## WHAT IS REQUIRED
Leave out the pictures and transcribe the rest of the records exactly.

• • • • •

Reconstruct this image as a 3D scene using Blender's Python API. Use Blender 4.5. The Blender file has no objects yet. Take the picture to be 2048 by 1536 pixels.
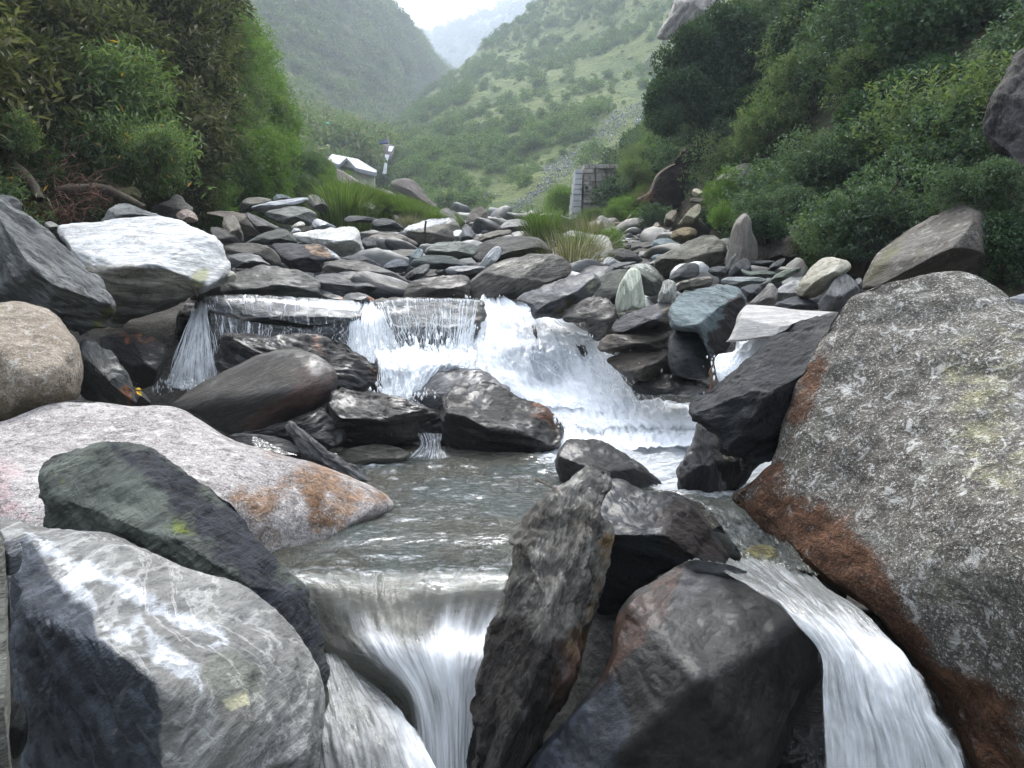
import bpy, math, random
import numpy as np
from mathutils import Matrix, Vector
# ------------------------------------------------------------------ camera, light, exposure
SC = bpy.context.scene
COL = SC.collection
F = 1518.0                 # focal length in photo pixels (2048 wide)
CAMZ = 1.1
PITCH = math.radians(-6.33)
cam = bpy.data.cameras.new("camera"); camo = bpy.data.objects.new("camera", cam); COL.objects.link(camo)
cam.sensor_width = 36.0; cam.lens = 36.0 * F / 2048.0
cam.clip_start = 0.05; cam.clip_end = 8000
camo.location = (0, 0, CAMZ); camo.rotation_euler = (math.radians(90) + PITCH, 0, 0)
SC.camera = camo
SUN_EL, SUN_AZ = 56.0, -8.0         # azimuth from +Y towards +X
world = bpy.data.worlds.new("World"); SC.world = world; world.use_nodes = True
wn = world.node_tree; wn.nodes.clear()
sky = wn.nodes.new("ShaderNodeTexSky"); sky.sky_type = 'NISHITA'; sky.sun_disc = False
sky.sun_elevation = math.radians(SUN_EL); sky.sun_rotation = math.radians(SUN_AZ)
sky.air_density = 1.3; sky.dust_density = 5.0; sky.ozone_density = 1.0; sky.altitude = 1500
hsv = wn.nodes.new("ShaderNodeHueSaturation"); hsv.inputs['Saturation'].default_value = 0.24
bg = wn.nodes.new("ShaderNodeBackground"); bg.inputs[1].default_value = 0.15
wo = wn.nodes.new("ShaderNodeOutputWorld")
wn.links.new(sky.outputs[0], hsv.inputs['Color']); wn.links.new(hsv.outputs[0], bg.inputs[0]); wn.links.new(bg.outputs[0], wo.inputs[0])
sl = bpy.data.lights.new("sun", 'SUN'); sl.energy = 1.3; sl.angle = math.radians(38); sl.color = (1.0, 0.96, 0.90)
so = bpy.data.objects.new("sun", sl); COL.objects.link(so)
_a, _e = math.radians(SUN_AZ), math.radians(SUN_EL)
so.rotation_euler = Vector((math.sin(_a)*math.cos(_e), math.cos(_a)*math.cos(_e), math.sin(_e))).to_track_quat('Z', 'Y').to_euler()
SC.view_settings.view_transform = 'Standard'; SC.view_settings.look = 'None'
SC.view_settings.exposure = 2.3; SC.view_settings.gamma = 1.0; SC.view_settings.use_curve_mapping = False
SC.cycles.max_bounces = 8; SC.cycles.transparent_max_bounces = 24; SC.cycles.volume_bounces = 1
SC.cycles.volume_step_rate = 5.0

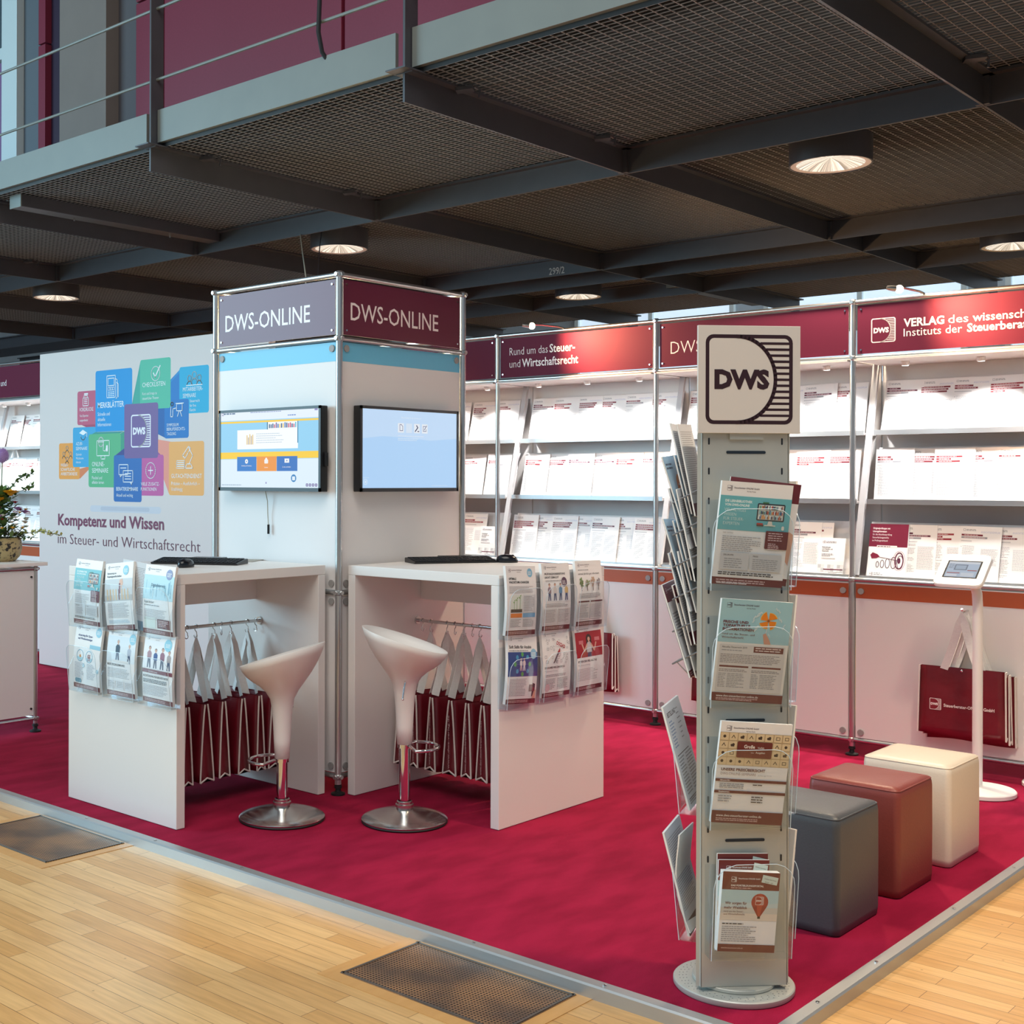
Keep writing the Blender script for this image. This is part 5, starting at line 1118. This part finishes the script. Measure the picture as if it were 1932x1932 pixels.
# ================================================================ BAR STOOLS
def stool(x, y, z0, hi, lab, side=1):
    """hi: compass angle of the raised back edge"""
    t = thing('bar_stool', lab, 'bar stool', (x, y, 0), hi, 'white bucket bar stools'); WM[t.name] = Matrix(); dz = z0-.342
    MB().lathe([(0, .001), (.186, .001), (.19, .006), (.186, .012)], n=48).build('base_ring', rubber, t, 1, local=True)
    MB().lathe([(.187, .010), (.19, .016), (.183, .022), (.15, .033), (.10, .045), (.05, .056), (.036, .062), (.036, .064), (.040, .067), (.040, .078), (.034, .082), (.034, .09), (.029, .094)], n=64).build('base', chrome_sat, t, 1, local=True)
    MB().lathe([(.0245, .088), (.0245, z0), (0, z0)], n=32).build('column', chrome, t, 1, local=True)
    MB().lathe([(.0, z0-.016), (.031, z0-.016), (.031, z0+.001), (0, z0+.001)], n=32).build('collar', chrome, t, 1, local=True)
    m = MB(); n = 48; rings = []
    prof = [(.033, .342, 0), (.037, .42, 0), (.041, .50, 0), (.046, .56, 0), (.054, .605, .02), (.074, .640, .06), (.103, .672, .12), (.134, .702, .19), (.162, .734, .24), (.184, .768, .275), (.198, .80, .30)]
    prof += [(.195, .802, .30), (.180, .778, .28), (.15, .752, .24), (.11, .735, .18), (.06, .728, .1)]
    for r, z, tl in prof:
        rings.append([m.b.verts.new((r*math.cos(2*math.pi*k/n)*math.cos(tl), r*math.sin(2*math.pi*k/n)*(.97 if r > .1 else 1), z+dz+r*math.cos(2*math.pi*k/n)*math.sin(tl))) for k in range(n)])
    m.skin(rings, n); m.b.faces.new(rings[0][::-1]); m.b.faces.new(rings[-1])
    m.build('seat', white_pl, t, 2, local=True)
    zz = z0-.006; pts = [(-.024, .03, zz)]+[(-.05-.10*math.sin(math.radians(a)), .105*math.cos(math.radians(a)), zz-.006) for a in range(0, 181, 12)]+[(-.024, -.03, zz)]
    MB().tube(pts, .0075, 12).build('foot_rest', chrome, t, 1, local=True)
    MB().tube([(.0, side*.06, .628+dz), (.0, side*.082, .622+dz), (.006, side*.094, .59+dz), (.010, side*.097, .555+dz)], .004, 10).sphere((.010, side*.097, .553+dz), .0055, 2).build('height_lever', chrome, t, 1, local=True)
    return t
stool(-.477, -.129, .270, math.radians(-64), 'white bucket bar stool with its high edge to the right, at the left counter', 1)
stool(-.134, -.549, .342, math.radians(133), 'taller white bucket bar stool with chrome lever, at the right counter')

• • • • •

## EXERCISE ANSWER
Reconstruct this image as a 3D scene using Blender's Python API. Use Blender 4.5. The Blender file has no objects yet. Take the picture to be 2048 by 1536 pixels.
import bpy, math, random
import numpy as np
from mathutils import Matrix, Vector
# ------------------------------------------------------------------ camera, light, exposure
SC = bpy.context.scene
COL = SC.collection
F = 1518.0                 # focal length in photo pixels (2048 wide)
CAMZ = 1.1
PITCH = math.radians(-6.33)
cam = bpy.data.cameras.new("camera"); camo = bpy.data.objects.new("camera", cam); COL.objects.link(camo)
cam.sensor_width = 36.0; cam.lens = 36.0 * F / 2048.0
cam.clip_start = 0.05; cam.clip_end = 8000
camo.location = (0, 0, CAMZ); camo.rotation_euler = (math.radians(90) + PITCH, 0, 0)
SC.camera = camo
SUN_EL, SUN_AZ = 56.0, -8.0         # azimuth from +Y towards +X
world = bpy.data.worlds.new("World"); SC.world = world; world.use_nodes = True
wn = world.node_tree; wn.nodes.clear()
sky = wn.nodes.new("ShaderNodeTexSky"); sky.sky_type = 'NISHITA'; sky.sun_disc = False
sky.sun_elevation = math.radians(SUN_EL); sky.sun_rotation = math.radians(SUN_AZ)
sky.air_density = 1.3; sky.dust_density = 5.0; sky.ozone_density = 1.0; sky.altitude = 1500
hsv = wn.nodes.new("ShaderNodeHueSaturation"); hsv.inputs['Saturation'].default_value = 0.24
bg = wn.nodes.new("ShaderNodeBackground"); bg.inputs[1].default_value = 0.15
wo = wn.nodes.new("ShaderNodeOutputWorld")
wn.links.new(sky.outputs[0], hsv.inputs['Color']); wn.links.new(hsv.outputs[0], bg.inputs[0]); wn.links.new(bg.outputs[0], wo.inputs[0])
sl = bpy.data.lights.new("sun", 'SUN'); sl.energy = 1.3; sl.angle = math.radians(38); sl.color = (1.0, 0.96, 0.90)
so = bpy.data.objects.new("sun", sl); COL.objects.link(so)
_a, _e = math.radians(SUN_AZ), math.radians(SUN_EL)
so.rotation_euler = Vector((math.sin(_a)*math.cos(_e), math.cos(_a)*math.cos(_e), math.sin(_e))).to_track_quat('Z', 'Y').to_euler()
SC.view_settings.view_transform = 'Standard'; SC.view_settings.look = 'None'
SC.view_settings.exposure = 2.3; SC.view_settings.gamma = 1.0; SC.view_settings.use_curve_mapping = False
SC.cycles.max_bounces = 8; SC.cycles.transparent_max_bounces = 24; SC.cycles.volume_bounces = 1
SC.cycles.volume_step_rate = 5.0

Keep writing the Blender script for this image. This is part 5, starting at line 1118. This part finishes the script. Measure the picture as if it were 1932x1932 pixels.
# ================================================================ BAR STOOLS
def stool(x, y, z0, hi, lab, side=1):
    """hi: compass angle of the raised back edge"""
    t = thing('bar_stool', lab, 'bar stool', (x, y, 0), hi, 'white bucket bar stools'); WM[t.name] = Matrix(); dz = z0-.342
    MB().lathe([(0, .001), (.186, .001), (.19, .006), (.186, .012)], n=48).build('base_ring', rubber, t, 1, local=True)
    MB().lathe([(.187, .010), (.19, .016), (.183, .022), (.15, .033), (.10, .045), (.05, .056), (.036, .062), (.036, .064), (.040, .067), (.040, .078), (.034, .082), (.034, .09), (.029, .094)], n=64).build('base', chrome_sat, t, 1, local=True)
    MB().lathe([(.0245, .088), (.0245, z0), (0, z0)], n=32).build('column', chrome, t, 1, local=True)
    MB().lathe([(.0, z0-.016), (.031, z0-.016), (.031, z0+.001), (0, z0+.001)], n=32).build('collar', chrome, t, 1, local=True)
    m = MB(); n = 48; rings = []
    prof = [(.033, .342, 0), (.037, .42, 0), (.041, .50, 0), (.046, .56, 0), (.054, .605, .02), (.074, .640, .06), (.103, .672, .12), (.134, .702, .19), (.162, .734, .24), (.184, .768, .275), (.198, .80, .30)]
    prof += [(.195, .802, .30), (.180, .778, .28), (.15, .752, .24), (.11, .735, .18), (.06, .728, .1)]
    for r, z, tl in prof:
        rings.append([m.b.verts.new((r*math.cos(2*math.pi*k/n)*math.cos(tl), r*math.sin(2*math.pi*k/n)*(.97 if r > .1 else 1), z+dz+r*math.cos(2*math.pi*k/n)*math.sin(tl))) for k in range(n)])
    m.skin(rings, n); m.b.faces.new(rings[0][::-1]); m.b.faces.new(rings[-1])
    m.build('seat', white_pl, t, 2, local=True)
    zz = z0-.006; pts = [(-.024, .03, zz)]+[(-.05-.10*math.sin(math.radians(a)), .105*math.cos(math.radians(a)), zz-.006) for a in range(0, 181, 12)]+[(-.024, -.03, zz)]
    MB().tube(pts, .0075, 12).build('foot_rest', chrome, t, 1, local=True)
    MB().tube([(.0, side*.06, .628+dz), (.0, side*.082, .622+dz), (.006, side*.094, .59+dz), (.010, side*.097, .555+dz)], .004, 10).sphere((.010, side*.097, .553+dz), .0055, 2).build('height_lever', chrome, t, 1, local=True)
    return t
stool(-.477, -.129, .270, math.radians(-64), 'white bucket bar stool with its high edge to the right, at the left counter', 1)
stool(-.134, -.549, .342, math.radians(133), 'taller white bucket bar stool with chrome lever, at the right counter')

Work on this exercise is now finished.